- Work to be completed:
Return, word for word, the lines from the line holding "The Blender Python script for this scene continues." through the line holding "hb.build('torn_opening', 'plenum_dark', wl)". Include both end lines and no others.

+ + +

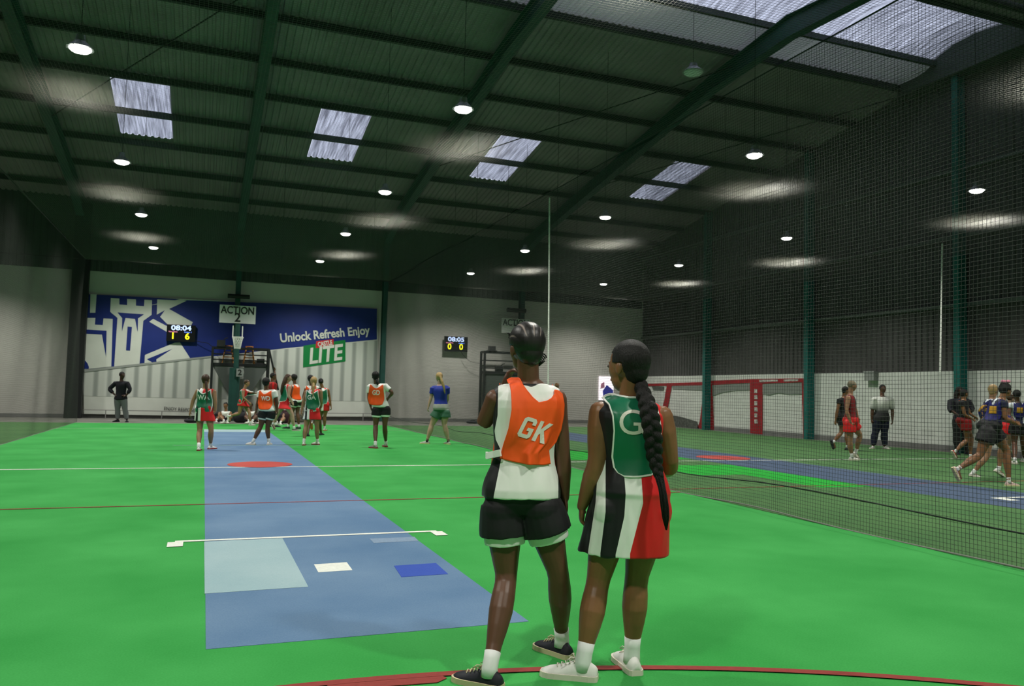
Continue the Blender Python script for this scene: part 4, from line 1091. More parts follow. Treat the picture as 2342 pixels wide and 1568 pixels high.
            if msock:
                kn = s.J['k'+sd]; dr = (kn-a).normalized(); bm = bmesh.new()
                tube(bm, [a-up*.035*k, a, a+dr*sockh*.5*k, a+dr*sockh*k], [.040*k, .0375*k, .0365*k, .039*k], 18)
                link_bm('sock', bm, msock, s.root, True)
    def hair(s, m, style='short', vox=None, tail=None, cut=0.035, puff=1.0):
        M, H = s.head_M(); k = s.hs; L = lambda x, y, z: H+M@Vector((x*k, y*k, z*k)); Mi = M.inverted()
        def b(bm):
            ell(bm, L(0, -.016, .030), .081*k*puff, .096*k*puff, .092*k*puff, M, 28, 18)
            if style in ('low', 'pony', 'cornrow'): ell(bm, L(0, -.045, -.02), .060*k, .055*k, .062*k, M)
            if style == 'bun': ell(bm, L(0, -.075, .095), .036*k, .036*k, .034*k, M)
            if style == 'bunlow': ell(bm, L(.02, -.115, -.0), .038*k, .038*k, .038*k, M)
            if tail: tube(bm, [t[0] for t in tail], [t[1] for t in tail], 12)
        Mn, Hn = np.array(M), np.array(H)
        def cutf(co, n):
            q = (co-Hn) @ Mn / k; x, y, z = q[:, 0], q[:, 1], q[:, 2]
            r = np.ones(len(q)); A = (y > cut) & (z < .062) & (abs(x) < .09); B = (z < -.03) & (y > -.03) & ~A
            r[A] = .80; r[B] = .82
            r[(abs(x) > .058) & (z > -.045) & (z < .016) & (y > -.028) & (y <= cut)] = .84
            if tail: r[(y < -.09) | (z < -.07)] = 1.0
            c = np.array([0, -.01, .01]); return Hn+((c+(q-c)*r[:, None])*k) @ Mn.T
        return s.solid('hair', b, m, None, vox=vox or s.vox*.75, smooth=3, rough_fn=cutf)

def coons(T, B, L, R):
    """picture-space patch from four polylines"""
    def ev(pl, t):
        n = len(pl)-1; x = min(n-1e-9, max(0, t*n)); i = int(x); u = x-i; return Vector(pl[i]).lerp(Vector(pl[i+1]), u)
    T00, T10, B0, B1 = Vector(T[0]), Vector(T[-1]), Vector(B[0]), Vector(B[-1])
    return lambda u, v: ev(T, u)*(1-v)+ev(B, u)*v+ev(L, v)*(1-u)+ev(R, v)*u-(T00*(1-u)*(1-v)+T10*u*(1-v)+B0*(1-u)*v+B1*u*v)
def px_frame(p, back=-.12):
    """picture point -> (x, z) in the person's torso frame, on the plane of the back"""
    O = p.J['n']; n = p.f; Q = O+p.f*back
    def f(v):
        r = ray(v.x, v.y); t = (Q-CAM).dot(n)/r.dot(n); q = CAM+r*t-O; return q.dot(p.a), q.z
    return f
m_shoew = mat('shoe_white', (0.72, 0.71, 0.68), 0.5, var=0.06, scale=20); m_solew = mat('sole_white', (0.66, 0.62, 0.52), 0.6)
m_shoek = mat('shoe_black', (0.012, 0.013, 0.02), 0.6); m_sockw = mat('sock_white', (0.74, 0.75, 0.74), 0.9); m_hairk = mat('hair_black', (0.008, 0.007, 0.007), 0.55, var=0.4, scale=50, spec=0.35, bump=0.9, aniso=(6, 6, 0.6))
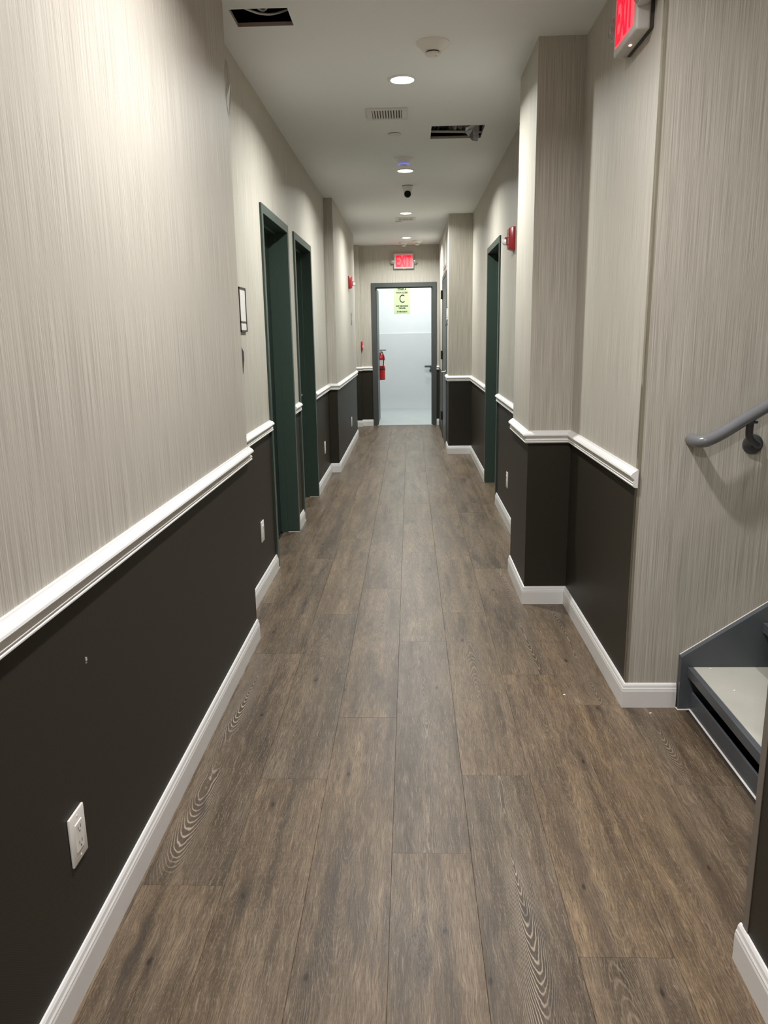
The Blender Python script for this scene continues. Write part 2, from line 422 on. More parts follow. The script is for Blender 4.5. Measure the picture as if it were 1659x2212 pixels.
# wallpaper faults
MB().poly([(L1+0.001, 3.425, 2.33), (L1+0.001, 3.438, 2.52), (L1+0.009, 3.446, 2.50), (L1+0.016, 3.449, 2.44), (L1+0.012, 3.446, 2.37), (L1+0.002, 3.442, 2.30),
           (L1+0.0012, 3.41, 2.44), (L1+0.001, 3.41, 2.36)], [(0, 7, 6, 1, 2, 3, 4, 5)]).build('loose_wallpaper_edge', 'wallpaper', wl)
def tear(y, z, s):
    b = MB()
    b.poly([(L1+0.0008, y-s, z+s*2), (L1+0.004, y-s*.2, z+s*1.6), (L1+0.003, y+s*.3, z-s*.4), (L1+0.0008, y-s*.5, z-s*.8)], [(0, 1, 2, 3)])
    b.poly([(L1+0.0008, y-s*1.2, z-s*.9), (L1+0.005, y, z-s*1.2), (L1+0.002, y+s*.8, z-s*1.7), (L1+0.0008, y-s*.8, z-s*1.9)], [(0, 1, 2, 3)])
    return b.build('paper_tear', 'device_white', wl)
tear(1.602, 0.704, 0.0045)
# ragged dark hole in the set-back wall beside the first door
hb = MB(); ring = []
for k in range(16):
    a = 2*math.pi*k/16; rr = 1 + 0.12*math.sin(3*a+1) + 0.08*math.sin(5*a)
    ring.append((L2+0.0015, 3.845 + 0.075*math.cos(a)*rr, 1.300 + 0.088*math.sin(a)*rr))
hb.poly(ring, [tuple(range(16))])
hb.build('torn_opening', 'plenum_dark', wl)

# ------------------------------------------------------------------ ceiling with two cut openings
H1 = (-0.735, -0.493, 3.518, 3.702); H2 = (0.152, 0.498, 5.425, 5.76)
def ceiling():
    o = thing('ceiling', 'flat painted corridor ceiling with two cut openings', 'ceiling', kind=S)
    xs = [-1.02, H1[0], H1[1], H2[0], H2[1], 0.90]; ys = [Y0-0.06, 1.445, H1[2], H1[3], H2[2], H2[3], YE+0.06]
    b, c = MB(), MB()
    for i in range(len(xs)-1):
        for j in range(len(ys)-1):
            x0, x1, y0, y1 = xs[i], xs[i+1], ys[j], ys[j+1]
            if (x0, x1, y0, y1) in ((H1[0], H1[1], H1[2], H1[3]), (H2[0], H2[1], H2[2], H2[3])): continue
            b.poly([(x0, y0, ZC), (x1, y0, ZC), (x1, y1, ZC), (x0, y1, ZC)], [(0, 1, 2, 3)])
            c.poly([(x0, y0, ZC+0.016), (x1, y0, ZC+0.016), (x1, y1, ZC+0.016), (x0, y1, ZC+0.016)], [(0, 1, 2, 3)])
    bmesh.ops.remove_doubles(b.bm, verts=b.bm.verts[:], dist=1e-5); bmesh.ops.remove_doubles(c.bm, verts=c.bm.verts[:], dist=1e-5)
    b.build('ceiling_board', 'ceiling_paint', o); c.build('ceiling_back', 'plenum_dark', o)
    for x0, x1, y0, y1 in (H1, H2):
        e = MB()
        for p, q in (((x0, y0), (x1, y0)), ((x1, y0), (x1, y1)), ((x1, y1), (x0, y1)), ((x0, y1), (x0, y0))):
            e.poly([(*p, ZC), (*q, ZC), (*q, ZC+0.016), (*p, ZC+0.016)], [(0, 1, 2, 3)])
        e.build('cut_edge', 'drywall_core', o)
        d = MB(); X0, X1, Y0_, Y1_ = x0-0.25, x1+0.25, y0-0.3, y1+0.3; zt = ZC+0.40
        d.poly([(X0, Y0_, ZC+.0165), (X1, Y0_, ZC+.0165), (X1, Y1_, ZC+.0165), (X0, Y1_, ZC+.0165), (X0, Y0_, zt), (X1, Y0_, zt), (X1, Y1_, zt), (X0, Y1_, zt)],
               [(0, 1, 5, 4), (1, 2, 6, 5), (2, 3, 7, 6), (3, 0, 4, 7), (4, 5, 6, 7)])
        d.build('plenum', 'plenum_dark', o)
ceiling()
tag(MB().box(0.84, 4.66, YN-0.06, YS+0.06, 5.2, 5.26).build('ceiling', 'ceiling_paint'), 'ceiling high above the stairs', 'ceiling', kind=S)

# ------------------------------------------------------------------ floor of separate planks
PW, PL = 0.2205, 1.515
COLS = {-4: 0.9, -3: 1.74, -2: 2.24, -1: 2.655, 0: 1.876, 1: 2.266, 2: 1.515, 3: 2.757, 4: 0.7}
SPECIAL = {(-3, 1): (0.75, 0.95, .31), (-2, 1): (0.9, 0.25, .77), (0, 1): (1.0, 0.30, .52), (1, 0): (0.95, 1.0, .44), (2, 1): (0.05, 0.12, .61),
           (1, 1): (0.25, 0.3, .18), (0, 0): (0.40, 0.10, .93), (3, 0): (0.0, 0.12, .27), (-1, 0): (0.35, 0.08, .68), (-2, 0): (0.30, 0.06, .09), (2, 0): (0.30, .15, .84),
           (-3, 0): (0.25, 0.05, .57), (-1, 1): (0.50, 0.10, .36), (2, 2): (0.35, 0.45, .22), (3, 1): (0.15, 0.45, .71)}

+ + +

- Answer to the task:
The Blender Python script for this scene continues. Write part 2, from line 422 on. More parts follow. The script is for Blender 4.5. Measure the picture as if it were 1659x2212 pixels.
# wallpaper faults
MB().poly([(L1+0.001, 3.425, 2.33), (L1+0.001, 3.438, 2.52), (L1+0.009, 3.446, 2.50), (L1+0.016, 3.449, 2.44), (L1+0.012, 3.446, 2.37), (L1+0.002, 3.442, 2.30),
           (L1+0.0012, 3.41, 2.44), (L1+0.001, 3.41, 2.36)], [(0, 7, 6, 1, 2, 3, 4, 5)]).build('loose_wallpaper_edge', 'wallpaper', wl)
def tear(y, z, s):
    b = MB()
    b.poly([(L1+0.0008, y-s, z+s*2), (L1+0.004, y-s*.2, z+s*1.6), (L1+0.003, y+s*.3, z-s*.4), (L1+0.0008, y-s*.5, z-s*.8)], [(0, 1, 2, 3)])
    b.poly([(L1+0.0008, y-s*1.2, z-s*.9), (L1+0.005, y, z-s*1.2), (L1+0.002, y+s*.8, z-s*1.7), (L1+0.0008, y-s*.8, z-s*1.9)], [(0, 1, 2, 3)])
    return b.build('paper_tear', 'device_white', wl)
tear(1.602, 0.704, 0.0045)
# ragged dark hole in the set-back wall beside the first door
hb = MB(); ring = []
for k in range(16):
    a = 2*math.pi*k/16; rr = 1 + 0.12*math.sin(3*a+1) + 0.08*math.sin(5*a)
    ring.append((L2+0.0015, 3.845 + 0.075*math.cos(a)*rr, 1.300 + 0.088*math.sin(a)*rr))
hb.poly(ring, [tuple(range(16))])
hb.build('torn_opening', 'plenum_dark', wl)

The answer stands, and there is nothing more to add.